The email alternative: Using an extranet for online document sharing

Why is an extranet better than email for sharing documents? The answer is simple: email is perfect for one-to-one communication, but not ideally suited for groups engaged in project collaboration. Most e-mail programs provide little - if any - effective way to prioritize your messages and attachments. Everything arrives in the same place, in the order in which it was sent. With an extranet, all project related documents are automatically captured within a folder dedicated to a project. Not mixed in with the latest joke circulating around the office. In addition, an extranet can handle any size document. With e-mail, you run the risk of large attachments not passing through the company firewall. Sharing a power point presentation with a group is a perfect example. With email, you have to break the presentations into small parts, with each section attached to a separate email. The sections don't arrive at the same time, and it can be quite confusing for everyone involved. Imagine sharing three presentations, each in 3 parts, to six people. That would be nine emails to six people.
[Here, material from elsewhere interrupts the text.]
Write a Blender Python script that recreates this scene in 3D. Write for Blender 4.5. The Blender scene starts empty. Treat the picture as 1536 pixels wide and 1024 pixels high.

Fifty-four messages! Using an extranet for on line document sharing, the presentations can be sent at the same time, all intact, automatically filed into a single project folder along with all the other related materials. And everyone has access at the same time. Many extranets make it even easier, using automatic email alerts that inform the recipients that the presentations are available, and providing a comment function that allows each user to share their point-of-view. An extranet assures that important documents get to the right place, ready for instant response. And it puts related documents and messages together. The budget, schedule, strategic plan, power point presentation, everyone's notes and comments -- they all appear on the same page. No sorting through a long list of unrelated emails. One final point. Many extranets are secured with 128 bit encryption, the same protection used for protecting financial transactions. Email, on the other hand, can land in anybody's hands, which is OK if you're sending the latest joke, but not at all funny when it comes to the confidentiality of your most important documents.